Co najmniej 50 osób zginęło, a 213 zostało rannych w wyniku paniki, która wybuchła na pogrzebie generała Kasema Sulejmaniego. Uroczystości odbywały się w mieście Kerman na południowym wschodzie Iranu.

Na pogrzeb przyjechały dziesiątki tysięcy ludzi. Według doniesień medialnych do wybuchu paniki doszło w czasie procesji na drodze na cmentarz. Na pierwszych nagraniach wideo zamieszczonych w internecie widać leżących na drodze ludzi bez oznak życia, a także innych, którzy krzyczeli i próbowali im pomóc. 

Nie ma informacji o tym, co było bezpośrednią przyczyną wybuchu paniki.

Po stratowaniu się tłumu pochówek wojskowego został przełożony - poinformowała irańska agencja ISNA. Na razie nie sprecyzowano, na kiedy odłożono pochówek generała. 

Generał Sulejmani, dowódca elitarnej irańskiej jednostki Al-Kuds, zginął w nocy z czwartku na piątek w Bagdadzie w ataku rakietowym sił USA. 

Rakiety spadły na konwój samochodów należących do milicji w rejonie terminala towarowego lotniska.

CZYTAJ RÓWNIEŻ: Jak zginął Kasem Sulejmani? "To było niesamowicie odważne i zaskakujące dla wielu z nas"  



Iran nie będzie przestrzegał ograniczeń wynikających z umowy nuklearnej

W niedzielę, dwa dni po zabiciu przez siły USA w Bagdadzie generała Sulejmaniego, władze Iranu ogłosiły, że nie będą już stosować się do ograniczeń wynikających z umowy nuklearnej.

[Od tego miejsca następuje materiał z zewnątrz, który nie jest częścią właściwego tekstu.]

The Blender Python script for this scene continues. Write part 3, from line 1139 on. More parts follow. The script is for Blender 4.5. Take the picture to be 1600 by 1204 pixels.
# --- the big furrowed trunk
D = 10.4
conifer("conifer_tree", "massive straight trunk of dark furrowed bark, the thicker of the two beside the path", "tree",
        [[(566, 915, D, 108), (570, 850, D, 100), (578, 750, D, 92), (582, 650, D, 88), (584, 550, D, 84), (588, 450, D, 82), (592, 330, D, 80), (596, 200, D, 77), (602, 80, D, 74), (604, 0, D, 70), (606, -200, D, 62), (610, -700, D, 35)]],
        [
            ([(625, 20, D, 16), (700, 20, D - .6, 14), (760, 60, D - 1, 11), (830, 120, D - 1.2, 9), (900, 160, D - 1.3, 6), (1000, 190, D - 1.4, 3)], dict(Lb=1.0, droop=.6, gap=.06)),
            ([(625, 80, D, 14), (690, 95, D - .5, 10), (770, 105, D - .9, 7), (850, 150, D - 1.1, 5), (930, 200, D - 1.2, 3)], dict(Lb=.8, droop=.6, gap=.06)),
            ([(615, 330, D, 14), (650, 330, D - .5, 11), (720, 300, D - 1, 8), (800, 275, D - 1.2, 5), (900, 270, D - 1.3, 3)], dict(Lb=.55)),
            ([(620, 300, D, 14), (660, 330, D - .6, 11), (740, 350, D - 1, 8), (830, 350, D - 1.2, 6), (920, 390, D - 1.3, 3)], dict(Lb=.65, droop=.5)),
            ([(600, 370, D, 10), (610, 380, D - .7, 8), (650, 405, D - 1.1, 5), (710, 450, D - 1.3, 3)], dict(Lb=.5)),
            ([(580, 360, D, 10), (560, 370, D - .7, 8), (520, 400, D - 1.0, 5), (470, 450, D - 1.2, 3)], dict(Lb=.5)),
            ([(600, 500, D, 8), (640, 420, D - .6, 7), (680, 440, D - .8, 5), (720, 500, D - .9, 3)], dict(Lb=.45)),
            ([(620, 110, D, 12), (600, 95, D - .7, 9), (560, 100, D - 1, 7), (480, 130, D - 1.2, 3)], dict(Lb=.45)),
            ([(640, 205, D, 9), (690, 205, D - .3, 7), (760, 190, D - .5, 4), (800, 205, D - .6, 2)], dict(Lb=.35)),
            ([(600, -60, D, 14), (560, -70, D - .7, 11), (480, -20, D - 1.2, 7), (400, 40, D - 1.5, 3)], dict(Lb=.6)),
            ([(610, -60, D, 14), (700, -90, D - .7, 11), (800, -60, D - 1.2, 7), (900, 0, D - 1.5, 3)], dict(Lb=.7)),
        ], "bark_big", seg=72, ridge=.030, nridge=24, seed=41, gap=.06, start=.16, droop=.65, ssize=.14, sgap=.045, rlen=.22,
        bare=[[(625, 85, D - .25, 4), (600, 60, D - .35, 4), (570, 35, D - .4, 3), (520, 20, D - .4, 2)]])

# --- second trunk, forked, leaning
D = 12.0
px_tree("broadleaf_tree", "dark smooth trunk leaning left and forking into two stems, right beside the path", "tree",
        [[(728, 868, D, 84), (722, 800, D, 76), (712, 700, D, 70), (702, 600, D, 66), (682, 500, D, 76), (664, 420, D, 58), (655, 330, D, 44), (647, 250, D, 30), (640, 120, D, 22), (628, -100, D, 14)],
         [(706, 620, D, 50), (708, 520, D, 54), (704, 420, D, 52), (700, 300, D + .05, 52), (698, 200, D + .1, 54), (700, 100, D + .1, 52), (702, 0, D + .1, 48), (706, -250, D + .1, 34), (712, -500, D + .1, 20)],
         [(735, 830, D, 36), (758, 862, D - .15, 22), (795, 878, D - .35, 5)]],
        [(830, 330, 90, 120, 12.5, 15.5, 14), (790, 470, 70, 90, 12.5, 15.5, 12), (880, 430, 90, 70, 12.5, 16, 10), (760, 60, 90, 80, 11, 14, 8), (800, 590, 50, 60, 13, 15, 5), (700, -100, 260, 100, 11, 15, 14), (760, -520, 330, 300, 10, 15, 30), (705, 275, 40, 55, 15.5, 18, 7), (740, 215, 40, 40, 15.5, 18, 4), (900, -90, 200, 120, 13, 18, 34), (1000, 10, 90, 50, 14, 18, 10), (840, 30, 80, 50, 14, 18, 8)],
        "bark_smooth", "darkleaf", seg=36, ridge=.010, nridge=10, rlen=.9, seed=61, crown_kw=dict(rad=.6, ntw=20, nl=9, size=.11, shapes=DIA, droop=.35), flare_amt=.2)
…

USA wycofały się z tego porozumienia w maju 2018 roku. 

W oświadczeniu Iran zapowiedział, że nie będzie przestrzegał ograniczeń dotyczących wzbogacania uranu, ilości magazynowanego wzbogaconego uranu, a także badań i rozwoju w tej dziedzinie. Teheran zastrzegł wszelako, że będzie utrzymywał współpracę z Międzynarodową Agencją Energii Atomowej (MAEA) i decyzja może być cofnięta, jeśli USA zniosą sankcje nałożone na Iran. Dodano, że władze Iranu są dalej otwarte na negocjacje z europejskimi partnerami.

ZOBACZ RÓWNIEŻ: Scenariusze zemsty na USA. Iran rozważa 13 wariantów  

W poniedziałek córka zabitego generała, Zeinab Sulejmani, powiedziała zwracając się do tłumu, że Iran pomści śmierć jej ojca, a "rodziny amerykańskich żołnierzy (stacjonujących) w zachodniej Azji będą każdego dnia z drżeniem czekały na śmierć swoich dzieci".

Szalony (prezydencie Donaldzie) Trumpie, nie sądź, że wszystko się skończyło wraz z męczeństwem mojego ojca - dodała.